Reading this story gave a deeper and wider perspective on who Oniisanbomber is.
He’s a coomer, first of all. I’m on the opposite side of the spectrum so maybe I just don’t get it, I say it as a joke. He’s still a coomer tho. Probably a virgin, too.
He might have had or is having trouble with his future, deciding what his purpose is, like most of us. He might be kind of a pessimist. In this book they both play a major role, and it’s cool to expose yourself like this.
He’s influenced a lot by anime, maybe by otaku culture in general. This is not necessarily a bad thing, but it’s also not good if that’s your only influence. I don’t know if the latter is his case, but I think he can express himself better if the takes a step back from it, not giving it up but adjusting the amount. Personally, my number one influence is music, which might be atypical, and then I can find inspiration in the smallest things, like a drawing on Twitter, a video on Youtube, my other hobbies, and… I dunno, Bo Burnham? Bo and I have a lot in common, like a steadily deteriorating mental health and hands too large to fit inside a Pringle can. Of course, anime and manga play a role, but I don’t think of them as a major influence, they influence my style more than my ideas, and only some of them do. I’m digressing on purpose to show that even if your target is people interested in otaku culture, which is not a bad thing, you need more than that to write something meaningful and unique, and basically everything works.
What else, what else…
Oh right, I’m getting italian vibes from him. It’s an instinctive thing, an ancestral feeling that comes from the deepest parts of my guts, after all we italians are pretty good at spotting other italians. I might be wrong, though, I don’t feel too sure. He mentioned Italy in both books, so there’s that.
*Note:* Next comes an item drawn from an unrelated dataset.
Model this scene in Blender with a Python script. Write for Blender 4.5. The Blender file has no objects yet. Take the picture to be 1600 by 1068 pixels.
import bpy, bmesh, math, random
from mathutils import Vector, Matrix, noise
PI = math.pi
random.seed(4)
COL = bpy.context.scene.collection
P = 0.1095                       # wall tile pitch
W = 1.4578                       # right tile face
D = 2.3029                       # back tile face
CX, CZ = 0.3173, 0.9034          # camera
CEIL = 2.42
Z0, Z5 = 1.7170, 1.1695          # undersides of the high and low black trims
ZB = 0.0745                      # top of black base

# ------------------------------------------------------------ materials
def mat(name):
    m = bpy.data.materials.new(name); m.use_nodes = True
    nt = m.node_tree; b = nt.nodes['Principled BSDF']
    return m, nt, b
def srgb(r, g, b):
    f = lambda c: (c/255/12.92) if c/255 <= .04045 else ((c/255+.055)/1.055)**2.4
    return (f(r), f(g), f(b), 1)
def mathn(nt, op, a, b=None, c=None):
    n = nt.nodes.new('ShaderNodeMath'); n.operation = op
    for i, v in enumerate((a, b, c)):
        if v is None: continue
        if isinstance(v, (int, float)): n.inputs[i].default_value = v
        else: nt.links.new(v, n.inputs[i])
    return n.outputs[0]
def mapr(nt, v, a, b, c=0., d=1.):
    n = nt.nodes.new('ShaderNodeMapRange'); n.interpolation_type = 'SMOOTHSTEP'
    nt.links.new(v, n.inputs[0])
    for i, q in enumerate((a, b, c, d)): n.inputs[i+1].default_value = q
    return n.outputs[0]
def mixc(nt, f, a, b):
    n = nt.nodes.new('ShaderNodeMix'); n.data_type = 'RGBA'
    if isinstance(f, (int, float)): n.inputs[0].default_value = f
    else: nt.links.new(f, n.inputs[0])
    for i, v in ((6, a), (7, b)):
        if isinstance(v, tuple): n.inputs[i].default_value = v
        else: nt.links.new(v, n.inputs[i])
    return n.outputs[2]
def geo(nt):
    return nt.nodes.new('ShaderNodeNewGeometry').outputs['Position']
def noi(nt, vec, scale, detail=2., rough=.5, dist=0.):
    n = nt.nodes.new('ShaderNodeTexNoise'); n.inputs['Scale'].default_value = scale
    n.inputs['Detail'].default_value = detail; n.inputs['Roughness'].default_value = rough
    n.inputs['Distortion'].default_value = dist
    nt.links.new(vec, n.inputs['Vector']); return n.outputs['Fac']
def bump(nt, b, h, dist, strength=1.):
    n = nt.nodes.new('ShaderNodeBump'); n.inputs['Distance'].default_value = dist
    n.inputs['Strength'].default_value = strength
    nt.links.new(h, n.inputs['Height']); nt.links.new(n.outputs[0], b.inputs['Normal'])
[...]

I’m just trying to make this review longer for no reason.

Long story short, the dude can be a good writer when he tries, he’s on the right track, and with hard work he can get there. I’m 80% sure that he didn’t read the previous review, I didn’t tag him (1AM EDIT: whoops, looks like I did tag him after all) nor did I try to find a way to make him read it (being honest, I was worried that it could discourage him), but even if he did read it, it probably didn’t affect this book in any way: he started writing it 4 years ago, and it was the first book he started writing. So, even if I’d love to be able to say that I influenced this, I can’t. These are the results of Oniisanbomber’s hard work, diligence, and maybe even growth, and he deserves all the praise for that. But if he stops here, he won’t have a future as a writer. He needs to grow more, get better, recognize and fix his issues, and expand his horizons and influences. He needs to be more daring and not constrict himself into a narrow type of writing.
I really mean it when I say that have faith in him. As an example, there’s a big difference in what I think of him and what I think of Merryweather, two writers with some similarities despite the huge difference in the media they chose for their stories. I don’t see a good creative vision in Merry, or any well-defined creative vision at all, and in so much time he spent writing he showed no sign of real growth. There’s no honesty in Merry, but a lot of pretentiousness; Oniisanbomber instead seems very honest with his writing, maybe even a bit too much (coomer). I’ve been too harsh to Merry with some tweets and I apologized for it, but there’s no way Merry can be compared to Oniisanbomber: I said it before and I will say it again, Oniisanbomber has the right creative vision and a lot of potential, and I hope that the Oniisanbomber Literary Universe will be his playground while he gets better and finds a better pen name.

God’s peed you, Oniisanbomber. Good job.